Saturday, 28 April 2007

The Man Date



Why do straight men have so much trouble spending time together?

Today’s Sydney Morning Herald ‘Good Weekend’ explores 'The Man Date', based on the New York Times article from earlier this month. (click here for the full NYT article) It seems that 90% of the sober male population has difficulty socialising amongst themselves if it doesn’t involve some kind of business or sport. Going one-on-one with a man for a meal, a walk in the park, to see some art or cinema is fraught with stress.

The concern about being perceived as gay is one of the major complications of socializing one on one, many straight men acknowledge.

Women can do it together without a second thought, and gay guys do it all the time, in fact gay men can ‘man date’ with men AND with women, interacting one on one about things that matter, or things that don’t – just spending time together. And that’s where the straight men lose out again – any date they have with a woman almost always has more than just friendship in mind (ask any woman – that’s why gay men are so popular with women), and their dates with men seem just too riddled with restrictions and embarrassments.

Cooking for a friend at home violates the man date comfort zone for almost everyone, with a possible exemption for grilling or deep-frying. "The grilling thing would take away the majority of the stigma because there is a masculine overtone to the grill," Mr. Discher said.

It’s scary. Another reason that I’m glad I’m gay!

I personally find the interaction I have one on one with my male and female friends some of the most rewarding times I can spend, and I very much look forward to them. I guess I don’t have to worry about people thinking that I’m gay, nor that I’m trying to seduce the women. It engenders a relaxed and more open environment in which anything can and will be discussed, barriers broken, taboos challenged...

Maybe we should all invite a straight male friend for a one on one dinner and introduce them to a whole other world…

2 comments:

Philip said...

Whilst I understand all the tensions mentioned in the article, I don't think that being gay necessarily means that you can escape them. I have a number of straight male friends, and I can remember when they didn't know that I was gay, the awkwardness about meeting up one on one. However, if a straight man feels vulnerable to suggestions of homosexuality, these fears are not going to be allayed on a date with an openly gay man. So, I've noticed that these days, when I do meet them, it does tend to be in group settings, usually including their partners as well. Of course, it could just be that they're more busy now with wives, babies and so on, but it certainly is much more difficult to arrange any sort of get together.
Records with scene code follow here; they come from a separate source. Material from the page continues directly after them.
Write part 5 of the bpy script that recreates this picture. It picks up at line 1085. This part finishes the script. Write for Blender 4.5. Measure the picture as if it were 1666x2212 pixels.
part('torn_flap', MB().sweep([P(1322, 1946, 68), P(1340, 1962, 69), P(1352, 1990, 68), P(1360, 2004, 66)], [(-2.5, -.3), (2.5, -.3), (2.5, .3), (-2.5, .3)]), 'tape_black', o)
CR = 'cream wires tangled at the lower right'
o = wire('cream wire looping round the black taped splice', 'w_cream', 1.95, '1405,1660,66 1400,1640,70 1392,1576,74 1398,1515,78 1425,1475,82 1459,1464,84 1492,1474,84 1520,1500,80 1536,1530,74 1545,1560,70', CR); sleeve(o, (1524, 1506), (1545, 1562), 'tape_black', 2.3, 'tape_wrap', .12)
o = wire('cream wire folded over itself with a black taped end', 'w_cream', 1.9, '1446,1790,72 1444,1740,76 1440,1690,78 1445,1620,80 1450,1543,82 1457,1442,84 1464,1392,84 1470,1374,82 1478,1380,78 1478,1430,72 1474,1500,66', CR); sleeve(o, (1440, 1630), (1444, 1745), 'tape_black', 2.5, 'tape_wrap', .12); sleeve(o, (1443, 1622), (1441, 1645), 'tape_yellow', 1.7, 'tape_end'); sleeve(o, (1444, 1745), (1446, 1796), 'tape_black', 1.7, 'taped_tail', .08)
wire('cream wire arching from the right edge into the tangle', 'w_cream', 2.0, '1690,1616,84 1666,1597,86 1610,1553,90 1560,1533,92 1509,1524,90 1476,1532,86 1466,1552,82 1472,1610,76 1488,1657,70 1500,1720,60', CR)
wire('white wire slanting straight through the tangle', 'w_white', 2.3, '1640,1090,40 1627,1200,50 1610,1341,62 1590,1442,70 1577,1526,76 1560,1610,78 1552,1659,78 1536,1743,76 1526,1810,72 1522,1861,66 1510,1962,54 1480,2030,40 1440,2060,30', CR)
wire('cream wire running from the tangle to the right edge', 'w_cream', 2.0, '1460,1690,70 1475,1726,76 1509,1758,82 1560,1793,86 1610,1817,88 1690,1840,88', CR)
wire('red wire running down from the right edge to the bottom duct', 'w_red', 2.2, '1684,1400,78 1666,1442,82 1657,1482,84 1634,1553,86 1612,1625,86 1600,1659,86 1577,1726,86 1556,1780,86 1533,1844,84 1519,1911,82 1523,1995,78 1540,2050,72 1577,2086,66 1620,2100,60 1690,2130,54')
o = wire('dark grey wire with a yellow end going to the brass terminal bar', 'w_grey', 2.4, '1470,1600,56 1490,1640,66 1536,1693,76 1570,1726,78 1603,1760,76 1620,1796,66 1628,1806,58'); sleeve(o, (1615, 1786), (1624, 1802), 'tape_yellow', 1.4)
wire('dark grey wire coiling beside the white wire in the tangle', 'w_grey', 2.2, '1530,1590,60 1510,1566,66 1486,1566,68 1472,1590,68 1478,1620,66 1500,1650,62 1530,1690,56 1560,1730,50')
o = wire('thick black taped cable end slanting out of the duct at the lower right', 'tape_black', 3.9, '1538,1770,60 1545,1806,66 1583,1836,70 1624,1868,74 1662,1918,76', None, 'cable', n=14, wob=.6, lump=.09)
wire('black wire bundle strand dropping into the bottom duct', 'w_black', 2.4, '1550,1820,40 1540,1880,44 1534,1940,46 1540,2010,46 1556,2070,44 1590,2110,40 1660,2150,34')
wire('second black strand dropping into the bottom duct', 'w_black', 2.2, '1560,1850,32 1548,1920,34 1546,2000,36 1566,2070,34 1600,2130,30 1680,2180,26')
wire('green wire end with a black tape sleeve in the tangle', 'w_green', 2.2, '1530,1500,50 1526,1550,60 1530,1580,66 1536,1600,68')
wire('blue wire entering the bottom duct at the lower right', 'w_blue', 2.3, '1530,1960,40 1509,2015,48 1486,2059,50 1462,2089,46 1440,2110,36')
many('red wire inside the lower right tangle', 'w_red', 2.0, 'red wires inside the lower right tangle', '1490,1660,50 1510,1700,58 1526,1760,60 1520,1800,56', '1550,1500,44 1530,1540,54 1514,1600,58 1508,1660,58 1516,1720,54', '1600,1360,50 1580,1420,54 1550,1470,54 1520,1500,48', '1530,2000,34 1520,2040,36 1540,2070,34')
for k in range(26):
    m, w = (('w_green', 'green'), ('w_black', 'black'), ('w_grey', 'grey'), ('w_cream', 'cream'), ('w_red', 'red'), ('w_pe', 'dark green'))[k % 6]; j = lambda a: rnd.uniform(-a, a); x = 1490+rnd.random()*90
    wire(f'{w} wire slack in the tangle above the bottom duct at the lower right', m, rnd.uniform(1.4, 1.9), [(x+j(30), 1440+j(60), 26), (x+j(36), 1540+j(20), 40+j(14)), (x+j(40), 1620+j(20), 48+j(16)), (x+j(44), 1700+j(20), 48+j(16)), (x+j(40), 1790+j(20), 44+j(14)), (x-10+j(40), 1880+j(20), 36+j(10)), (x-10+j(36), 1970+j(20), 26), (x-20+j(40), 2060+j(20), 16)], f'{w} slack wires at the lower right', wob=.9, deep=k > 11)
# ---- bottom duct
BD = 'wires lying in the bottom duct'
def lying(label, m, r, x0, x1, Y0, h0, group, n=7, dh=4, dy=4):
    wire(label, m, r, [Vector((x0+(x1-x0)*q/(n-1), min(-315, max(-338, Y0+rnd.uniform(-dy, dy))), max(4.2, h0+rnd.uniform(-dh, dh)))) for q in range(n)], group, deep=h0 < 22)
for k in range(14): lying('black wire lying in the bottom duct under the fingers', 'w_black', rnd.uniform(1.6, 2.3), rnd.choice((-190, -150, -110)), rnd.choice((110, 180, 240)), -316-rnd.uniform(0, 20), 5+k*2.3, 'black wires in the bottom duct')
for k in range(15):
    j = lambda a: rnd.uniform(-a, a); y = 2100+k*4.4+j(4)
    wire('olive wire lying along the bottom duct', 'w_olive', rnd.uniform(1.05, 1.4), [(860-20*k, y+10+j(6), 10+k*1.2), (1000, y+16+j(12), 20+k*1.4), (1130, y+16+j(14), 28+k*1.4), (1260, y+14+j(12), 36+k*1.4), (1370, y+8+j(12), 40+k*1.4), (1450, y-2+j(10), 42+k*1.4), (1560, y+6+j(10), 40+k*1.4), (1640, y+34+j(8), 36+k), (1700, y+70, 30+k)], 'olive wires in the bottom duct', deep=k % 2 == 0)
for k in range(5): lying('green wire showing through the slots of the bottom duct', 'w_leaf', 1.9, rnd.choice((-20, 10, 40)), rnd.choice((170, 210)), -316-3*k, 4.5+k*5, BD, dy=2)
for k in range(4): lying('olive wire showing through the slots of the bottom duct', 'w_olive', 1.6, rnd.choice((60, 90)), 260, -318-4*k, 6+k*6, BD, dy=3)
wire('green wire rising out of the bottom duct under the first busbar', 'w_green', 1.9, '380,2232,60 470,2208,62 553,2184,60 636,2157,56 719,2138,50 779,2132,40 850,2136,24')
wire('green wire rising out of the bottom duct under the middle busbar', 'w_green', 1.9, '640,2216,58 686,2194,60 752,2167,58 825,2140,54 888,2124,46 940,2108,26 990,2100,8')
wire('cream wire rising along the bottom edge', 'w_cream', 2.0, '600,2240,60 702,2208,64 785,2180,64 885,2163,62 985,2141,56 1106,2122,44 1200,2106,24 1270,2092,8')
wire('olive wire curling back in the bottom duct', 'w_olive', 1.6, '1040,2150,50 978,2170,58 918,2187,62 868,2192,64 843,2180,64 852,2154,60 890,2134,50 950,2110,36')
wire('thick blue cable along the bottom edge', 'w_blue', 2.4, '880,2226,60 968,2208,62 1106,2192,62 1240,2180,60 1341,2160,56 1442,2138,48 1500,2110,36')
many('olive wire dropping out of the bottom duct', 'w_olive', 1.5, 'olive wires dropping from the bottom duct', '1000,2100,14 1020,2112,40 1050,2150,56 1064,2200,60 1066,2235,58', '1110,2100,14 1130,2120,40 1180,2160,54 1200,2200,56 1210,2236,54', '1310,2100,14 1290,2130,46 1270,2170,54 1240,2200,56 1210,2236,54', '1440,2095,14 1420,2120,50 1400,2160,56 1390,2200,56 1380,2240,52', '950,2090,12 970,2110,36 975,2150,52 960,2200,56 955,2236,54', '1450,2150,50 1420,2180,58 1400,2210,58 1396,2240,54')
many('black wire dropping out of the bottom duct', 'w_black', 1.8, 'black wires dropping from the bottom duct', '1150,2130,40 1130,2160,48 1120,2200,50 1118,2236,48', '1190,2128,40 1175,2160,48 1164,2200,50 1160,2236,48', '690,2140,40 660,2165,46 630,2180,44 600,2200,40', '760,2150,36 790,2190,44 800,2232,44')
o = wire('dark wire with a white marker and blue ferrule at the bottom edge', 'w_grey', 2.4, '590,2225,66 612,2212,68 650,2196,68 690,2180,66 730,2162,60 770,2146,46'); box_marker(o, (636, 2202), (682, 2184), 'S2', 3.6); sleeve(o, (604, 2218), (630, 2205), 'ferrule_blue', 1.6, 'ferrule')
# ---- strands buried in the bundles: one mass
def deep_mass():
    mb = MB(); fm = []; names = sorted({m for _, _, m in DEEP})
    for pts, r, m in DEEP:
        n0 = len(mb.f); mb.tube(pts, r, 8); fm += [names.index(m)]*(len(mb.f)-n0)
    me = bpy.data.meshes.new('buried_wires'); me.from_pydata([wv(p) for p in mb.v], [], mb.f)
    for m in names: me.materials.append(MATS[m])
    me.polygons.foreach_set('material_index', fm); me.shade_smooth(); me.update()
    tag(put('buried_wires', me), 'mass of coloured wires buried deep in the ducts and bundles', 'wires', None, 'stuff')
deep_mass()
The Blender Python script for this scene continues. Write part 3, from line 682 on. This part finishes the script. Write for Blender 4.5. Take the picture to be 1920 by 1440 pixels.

As a single gay man, meeting other gay men one on one carries it's own set of problems, particularly if the goal is to establish some sort of friendship. Oftentimes one of the parties harbours a desire that it become something more, either consciously or not. I've started out a number of such friendships, only to discover after a few meetings that the other party thought it was a slow courtship. At this point an expressed desire to just be friends is usually heard purely as rejection as it's such a popular euphemism for terminating romantic relationships.

The only truly uncomplicated friendships are those between a gay man and a straight woman, unless the gay man in question used to sleep with the straight woman before he discovered boys, but that's another story.

Trevor said...

I was wondering if anyone would bring this up. Certainly the gay man meeting a gay man, especially but not exclusively when both are single, often brings a set of stresses and uncertainties as you described. But I guess where there are new people you are meeting this is certainly more the case. Despite this I have found one on one contact with my friends who are gay finds much less inhibition about any topic of conversation and so discussion is more frank, open, and subsequently more rewarding - but maybe that's just me.